> DO THIS
Locate and copy all lines bearing the word "picture".

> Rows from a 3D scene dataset
------

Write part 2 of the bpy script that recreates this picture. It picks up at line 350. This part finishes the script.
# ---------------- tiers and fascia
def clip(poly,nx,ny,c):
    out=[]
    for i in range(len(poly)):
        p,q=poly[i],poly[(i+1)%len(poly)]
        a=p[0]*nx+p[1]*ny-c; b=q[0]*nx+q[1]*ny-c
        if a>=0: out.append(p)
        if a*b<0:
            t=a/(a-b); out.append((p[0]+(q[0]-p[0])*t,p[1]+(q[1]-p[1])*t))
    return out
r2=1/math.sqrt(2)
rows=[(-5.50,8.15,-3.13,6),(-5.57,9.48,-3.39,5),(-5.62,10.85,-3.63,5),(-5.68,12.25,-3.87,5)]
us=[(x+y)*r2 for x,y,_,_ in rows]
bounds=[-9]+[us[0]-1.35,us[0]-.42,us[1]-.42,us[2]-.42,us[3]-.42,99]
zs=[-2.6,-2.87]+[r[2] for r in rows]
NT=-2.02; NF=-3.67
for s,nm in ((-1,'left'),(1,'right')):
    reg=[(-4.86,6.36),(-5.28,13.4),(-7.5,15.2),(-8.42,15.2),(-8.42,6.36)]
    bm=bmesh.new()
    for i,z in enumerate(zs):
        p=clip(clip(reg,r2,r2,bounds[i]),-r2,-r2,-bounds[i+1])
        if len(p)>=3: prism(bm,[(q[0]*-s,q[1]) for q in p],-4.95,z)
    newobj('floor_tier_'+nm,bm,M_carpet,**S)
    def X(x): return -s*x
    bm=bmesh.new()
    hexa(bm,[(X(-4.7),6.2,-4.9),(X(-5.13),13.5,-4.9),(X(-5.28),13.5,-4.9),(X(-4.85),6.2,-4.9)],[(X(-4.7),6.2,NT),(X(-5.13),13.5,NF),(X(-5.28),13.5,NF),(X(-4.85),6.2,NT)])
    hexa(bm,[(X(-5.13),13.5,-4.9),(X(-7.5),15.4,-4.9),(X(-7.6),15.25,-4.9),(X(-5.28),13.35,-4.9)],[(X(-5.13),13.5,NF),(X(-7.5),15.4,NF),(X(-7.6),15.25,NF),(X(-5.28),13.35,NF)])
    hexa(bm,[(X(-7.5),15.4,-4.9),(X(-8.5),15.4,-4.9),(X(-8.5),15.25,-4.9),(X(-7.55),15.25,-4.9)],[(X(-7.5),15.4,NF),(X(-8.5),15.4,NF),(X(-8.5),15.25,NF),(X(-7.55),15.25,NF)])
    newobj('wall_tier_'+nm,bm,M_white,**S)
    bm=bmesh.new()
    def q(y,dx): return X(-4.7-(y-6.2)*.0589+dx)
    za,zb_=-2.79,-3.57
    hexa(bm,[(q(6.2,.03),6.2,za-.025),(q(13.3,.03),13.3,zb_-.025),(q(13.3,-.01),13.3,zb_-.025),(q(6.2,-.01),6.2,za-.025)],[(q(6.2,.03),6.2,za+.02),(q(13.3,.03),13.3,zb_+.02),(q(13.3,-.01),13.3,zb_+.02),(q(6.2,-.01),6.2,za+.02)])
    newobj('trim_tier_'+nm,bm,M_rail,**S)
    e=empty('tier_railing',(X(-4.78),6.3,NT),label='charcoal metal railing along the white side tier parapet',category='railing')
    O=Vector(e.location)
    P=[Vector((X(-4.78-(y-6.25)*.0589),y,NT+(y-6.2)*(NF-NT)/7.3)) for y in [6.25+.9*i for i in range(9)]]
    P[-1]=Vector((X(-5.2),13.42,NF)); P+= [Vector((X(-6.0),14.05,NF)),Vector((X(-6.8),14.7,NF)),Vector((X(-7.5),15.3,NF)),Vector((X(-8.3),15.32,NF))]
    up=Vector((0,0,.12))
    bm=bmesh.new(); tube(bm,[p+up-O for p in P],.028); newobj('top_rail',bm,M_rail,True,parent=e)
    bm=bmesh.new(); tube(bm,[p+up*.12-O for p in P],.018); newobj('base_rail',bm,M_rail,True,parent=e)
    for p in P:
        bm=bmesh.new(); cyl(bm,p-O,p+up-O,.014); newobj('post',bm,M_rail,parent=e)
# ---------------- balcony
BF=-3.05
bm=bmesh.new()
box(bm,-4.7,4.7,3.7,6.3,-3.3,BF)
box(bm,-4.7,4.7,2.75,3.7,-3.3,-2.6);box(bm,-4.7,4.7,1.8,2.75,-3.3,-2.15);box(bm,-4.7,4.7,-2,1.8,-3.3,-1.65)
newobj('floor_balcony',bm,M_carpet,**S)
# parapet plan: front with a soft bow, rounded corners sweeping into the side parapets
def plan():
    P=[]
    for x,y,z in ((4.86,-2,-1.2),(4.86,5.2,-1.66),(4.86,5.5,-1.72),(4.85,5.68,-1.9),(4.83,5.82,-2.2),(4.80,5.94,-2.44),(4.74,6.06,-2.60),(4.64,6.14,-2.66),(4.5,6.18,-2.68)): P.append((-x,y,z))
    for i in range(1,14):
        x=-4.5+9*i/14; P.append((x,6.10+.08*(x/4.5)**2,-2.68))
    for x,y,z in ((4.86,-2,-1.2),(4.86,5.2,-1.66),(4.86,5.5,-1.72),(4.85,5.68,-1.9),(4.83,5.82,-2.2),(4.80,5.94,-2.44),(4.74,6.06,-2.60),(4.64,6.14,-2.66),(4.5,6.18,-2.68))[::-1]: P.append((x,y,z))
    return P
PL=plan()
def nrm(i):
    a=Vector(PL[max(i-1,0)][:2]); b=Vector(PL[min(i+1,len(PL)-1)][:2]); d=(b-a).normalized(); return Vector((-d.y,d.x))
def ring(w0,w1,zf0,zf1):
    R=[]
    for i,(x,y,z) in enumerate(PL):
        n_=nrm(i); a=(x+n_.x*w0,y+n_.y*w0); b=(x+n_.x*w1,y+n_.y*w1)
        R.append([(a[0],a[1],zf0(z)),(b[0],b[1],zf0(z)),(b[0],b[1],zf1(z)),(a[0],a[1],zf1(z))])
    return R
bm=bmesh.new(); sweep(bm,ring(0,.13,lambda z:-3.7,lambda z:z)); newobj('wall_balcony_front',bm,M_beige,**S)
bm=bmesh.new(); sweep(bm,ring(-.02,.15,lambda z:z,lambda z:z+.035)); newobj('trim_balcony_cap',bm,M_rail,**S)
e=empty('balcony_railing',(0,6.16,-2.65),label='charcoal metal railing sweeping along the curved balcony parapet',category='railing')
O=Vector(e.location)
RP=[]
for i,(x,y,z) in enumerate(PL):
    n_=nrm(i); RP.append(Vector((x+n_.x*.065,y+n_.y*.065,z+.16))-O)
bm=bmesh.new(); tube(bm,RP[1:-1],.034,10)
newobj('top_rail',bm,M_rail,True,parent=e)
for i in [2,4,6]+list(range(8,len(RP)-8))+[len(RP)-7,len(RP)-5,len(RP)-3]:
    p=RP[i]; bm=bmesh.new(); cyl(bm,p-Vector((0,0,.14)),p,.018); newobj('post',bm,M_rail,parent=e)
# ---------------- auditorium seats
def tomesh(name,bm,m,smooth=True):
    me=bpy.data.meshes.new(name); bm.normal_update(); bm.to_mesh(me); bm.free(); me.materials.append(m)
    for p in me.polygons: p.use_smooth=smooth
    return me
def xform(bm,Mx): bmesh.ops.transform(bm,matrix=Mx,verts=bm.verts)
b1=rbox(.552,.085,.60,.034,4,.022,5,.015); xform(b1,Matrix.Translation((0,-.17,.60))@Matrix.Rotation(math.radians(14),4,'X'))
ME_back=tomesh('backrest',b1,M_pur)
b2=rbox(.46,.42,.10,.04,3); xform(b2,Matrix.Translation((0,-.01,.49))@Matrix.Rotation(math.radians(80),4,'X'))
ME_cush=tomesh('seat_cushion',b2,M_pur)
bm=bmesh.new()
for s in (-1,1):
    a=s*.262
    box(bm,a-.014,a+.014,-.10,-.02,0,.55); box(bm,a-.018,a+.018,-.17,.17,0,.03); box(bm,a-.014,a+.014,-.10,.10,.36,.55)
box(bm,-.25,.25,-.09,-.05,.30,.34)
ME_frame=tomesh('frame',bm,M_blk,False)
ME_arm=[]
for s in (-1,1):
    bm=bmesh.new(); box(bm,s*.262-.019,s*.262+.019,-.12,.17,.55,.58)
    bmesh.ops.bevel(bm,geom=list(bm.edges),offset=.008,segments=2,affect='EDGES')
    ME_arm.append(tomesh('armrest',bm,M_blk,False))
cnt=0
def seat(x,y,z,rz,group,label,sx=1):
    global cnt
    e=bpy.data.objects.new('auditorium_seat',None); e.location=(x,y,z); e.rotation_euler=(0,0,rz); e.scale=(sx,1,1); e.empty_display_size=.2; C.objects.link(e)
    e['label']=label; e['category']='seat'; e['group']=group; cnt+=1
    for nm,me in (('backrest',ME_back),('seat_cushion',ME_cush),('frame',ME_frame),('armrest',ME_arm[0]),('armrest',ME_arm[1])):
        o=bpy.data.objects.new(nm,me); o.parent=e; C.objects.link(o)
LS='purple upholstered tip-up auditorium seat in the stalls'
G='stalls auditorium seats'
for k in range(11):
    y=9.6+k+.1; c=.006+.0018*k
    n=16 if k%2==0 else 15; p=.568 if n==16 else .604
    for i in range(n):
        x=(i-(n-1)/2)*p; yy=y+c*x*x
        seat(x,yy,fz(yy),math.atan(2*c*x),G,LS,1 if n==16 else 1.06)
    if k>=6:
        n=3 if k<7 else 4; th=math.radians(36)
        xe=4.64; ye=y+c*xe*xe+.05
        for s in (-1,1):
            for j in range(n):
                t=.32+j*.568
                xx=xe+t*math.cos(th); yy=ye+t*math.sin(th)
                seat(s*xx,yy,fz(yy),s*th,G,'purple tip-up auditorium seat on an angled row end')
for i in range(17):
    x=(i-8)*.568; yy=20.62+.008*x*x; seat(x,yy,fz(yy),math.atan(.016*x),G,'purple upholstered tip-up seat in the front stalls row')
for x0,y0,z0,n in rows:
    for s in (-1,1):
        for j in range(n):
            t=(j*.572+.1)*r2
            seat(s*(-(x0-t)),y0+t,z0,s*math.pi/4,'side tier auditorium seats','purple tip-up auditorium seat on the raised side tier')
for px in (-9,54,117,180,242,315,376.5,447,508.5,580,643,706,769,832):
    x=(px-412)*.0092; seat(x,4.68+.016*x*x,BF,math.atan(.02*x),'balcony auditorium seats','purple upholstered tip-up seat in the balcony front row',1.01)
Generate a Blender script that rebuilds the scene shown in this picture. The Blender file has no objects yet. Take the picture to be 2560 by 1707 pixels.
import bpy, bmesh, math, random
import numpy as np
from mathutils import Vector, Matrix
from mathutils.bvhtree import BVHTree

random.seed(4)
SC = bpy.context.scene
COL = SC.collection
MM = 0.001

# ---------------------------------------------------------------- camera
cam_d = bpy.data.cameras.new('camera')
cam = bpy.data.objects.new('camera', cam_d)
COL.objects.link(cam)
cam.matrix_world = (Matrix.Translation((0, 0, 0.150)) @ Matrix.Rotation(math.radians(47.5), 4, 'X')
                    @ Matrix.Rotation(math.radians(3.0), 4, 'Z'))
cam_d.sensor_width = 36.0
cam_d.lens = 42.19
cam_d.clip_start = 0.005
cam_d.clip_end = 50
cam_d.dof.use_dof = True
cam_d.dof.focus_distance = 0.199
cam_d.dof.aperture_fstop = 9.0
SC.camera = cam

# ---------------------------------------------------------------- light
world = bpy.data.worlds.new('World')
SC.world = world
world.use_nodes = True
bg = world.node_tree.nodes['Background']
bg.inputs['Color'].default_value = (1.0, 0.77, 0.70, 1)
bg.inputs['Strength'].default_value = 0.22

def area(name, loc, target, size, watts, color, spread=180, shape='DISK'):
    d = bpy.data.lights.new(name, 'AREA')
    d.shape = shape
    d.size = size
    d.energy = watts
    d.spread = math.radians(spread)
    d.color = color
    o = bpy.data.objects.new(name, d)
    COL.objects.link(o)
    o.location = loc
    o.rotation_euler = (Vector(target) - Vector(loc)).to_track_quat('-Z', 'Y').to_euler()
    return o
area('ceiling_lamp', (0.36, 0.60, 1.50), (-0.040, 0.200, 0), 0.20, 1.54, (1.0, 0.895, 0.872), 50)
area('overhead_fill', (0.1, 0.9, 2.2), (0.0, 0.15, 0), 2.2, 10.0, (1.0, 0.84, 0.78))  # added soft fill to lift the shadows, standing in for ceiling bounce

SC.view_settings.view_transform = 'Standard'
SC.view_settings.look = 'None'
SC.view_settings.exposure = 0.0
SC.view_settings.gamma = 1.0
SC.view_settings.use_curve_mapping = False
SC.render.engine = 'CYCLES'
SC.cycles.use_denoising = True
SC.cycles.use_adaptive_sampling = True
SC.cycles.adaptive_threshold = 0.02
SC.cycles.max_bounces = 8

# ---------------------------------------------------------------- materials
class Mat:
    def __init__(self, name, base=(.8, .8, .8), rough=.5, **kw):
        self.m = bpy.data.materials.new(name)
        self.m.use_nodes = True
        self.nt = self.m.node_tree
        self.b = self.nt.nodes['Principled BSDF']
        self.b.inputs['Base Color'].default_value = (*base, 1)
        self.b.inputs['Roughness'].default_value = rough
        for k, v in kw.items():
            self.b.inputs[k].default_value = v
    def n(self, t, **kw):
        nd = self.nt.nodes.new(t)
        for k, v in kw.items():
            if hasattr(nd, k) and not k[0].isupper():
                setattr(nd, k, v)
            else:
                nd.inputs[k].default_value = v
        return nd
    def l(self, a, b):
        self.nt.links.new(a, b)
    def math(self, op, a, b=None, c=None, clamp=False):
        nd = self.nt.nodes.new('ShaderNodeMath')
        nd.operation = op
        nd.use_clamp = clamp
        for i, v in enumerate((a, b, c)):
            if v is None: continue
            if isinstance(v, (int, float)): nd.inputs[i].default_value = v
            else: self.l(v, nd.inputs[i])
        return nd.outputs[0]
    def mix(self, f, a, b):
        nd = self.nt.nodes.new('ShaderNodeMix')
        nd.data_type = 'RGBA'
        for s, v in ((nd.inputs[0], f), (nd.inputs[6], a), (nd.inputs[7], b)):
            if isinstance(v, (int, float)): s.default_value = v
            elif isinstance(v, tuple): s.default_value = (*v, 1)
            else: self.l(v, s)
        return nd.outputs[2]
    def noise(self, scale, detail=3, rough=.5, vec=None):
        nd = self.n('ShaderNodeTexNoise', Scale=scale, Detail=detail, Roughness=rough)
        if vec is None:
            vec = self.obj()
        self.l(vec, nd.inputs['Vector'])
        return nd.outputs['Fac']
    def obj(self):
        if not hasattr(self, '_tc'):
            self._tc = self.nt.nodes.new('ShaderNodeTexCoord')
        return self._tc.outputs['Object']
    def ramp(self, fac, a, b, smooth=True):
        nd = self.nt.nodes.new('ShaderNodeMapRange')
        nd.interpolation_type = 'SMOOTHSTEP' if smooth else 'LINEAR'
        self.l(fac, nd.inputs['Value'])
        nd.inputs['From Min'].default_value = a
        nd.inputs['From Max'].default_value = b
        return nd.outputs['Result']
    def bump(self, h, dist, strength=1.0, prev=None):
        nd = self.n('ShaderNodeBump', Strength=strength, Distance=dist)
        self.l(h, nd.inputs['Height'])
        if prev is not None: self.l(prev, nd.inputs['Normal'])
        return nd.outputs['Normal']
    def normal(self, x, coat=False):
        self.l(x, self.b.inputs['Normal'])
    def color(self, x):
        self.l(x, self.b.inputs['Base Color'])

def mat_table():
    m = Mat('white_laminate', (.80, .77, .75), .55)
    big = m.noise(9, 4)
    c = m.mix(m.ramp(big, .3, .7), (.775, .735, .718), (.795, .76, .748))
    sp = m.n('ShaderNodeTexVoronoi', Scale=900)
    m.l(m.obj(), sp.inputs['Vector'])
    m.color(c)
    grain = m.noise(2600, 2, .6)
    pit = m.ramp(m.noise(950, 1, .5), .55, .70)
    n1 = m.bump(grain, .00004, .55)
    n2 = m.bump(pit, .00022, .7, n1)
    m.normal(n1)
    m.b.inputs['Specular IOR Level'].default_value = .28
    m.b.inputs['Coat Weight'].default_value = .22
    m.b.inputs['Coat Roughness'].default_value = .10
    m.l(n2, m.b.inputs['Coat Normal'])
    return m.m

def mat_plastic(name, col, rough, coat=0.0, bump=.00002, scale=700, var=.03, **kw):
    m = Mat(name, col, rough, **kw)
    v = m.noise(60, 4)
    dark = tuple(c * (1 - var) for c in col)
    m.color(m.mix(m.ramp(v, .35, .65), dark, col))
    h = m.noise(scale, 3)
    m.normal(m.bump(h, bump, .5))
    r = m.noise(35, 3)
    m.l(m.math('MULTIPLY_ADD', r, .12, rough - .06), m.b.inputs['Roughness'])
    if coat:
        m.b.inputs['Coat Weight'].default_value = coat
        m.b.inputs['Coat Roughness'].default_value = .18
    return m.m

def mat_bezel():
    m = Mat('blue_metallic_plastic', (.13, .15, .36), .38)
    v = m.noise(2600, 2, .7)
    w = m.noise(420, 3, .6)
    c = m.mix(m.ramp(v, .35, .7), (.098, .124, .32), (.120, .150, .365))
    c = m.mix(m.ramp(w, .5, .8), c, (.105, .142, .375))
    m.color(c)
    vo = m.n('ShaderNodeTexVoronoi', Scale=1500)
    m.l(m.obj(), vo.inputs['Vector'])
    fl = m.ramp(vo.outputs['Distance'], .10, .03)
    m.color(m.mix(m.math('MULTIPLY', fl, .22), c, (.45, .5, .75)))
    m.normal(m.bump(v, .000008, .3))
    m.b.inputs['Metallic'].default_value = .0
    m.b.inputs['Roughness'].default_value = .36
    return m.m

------

> SOLUTION TO THE PROBLEM
Write part 2 of the bpy script that recreates this picture. It picks up at line 350. This part finishes the script.
Generate a Blender script that rebuilds the scene shown in this picture. The Blender file has no objects yet. Take the picture to be 2560 by 1707 pixels.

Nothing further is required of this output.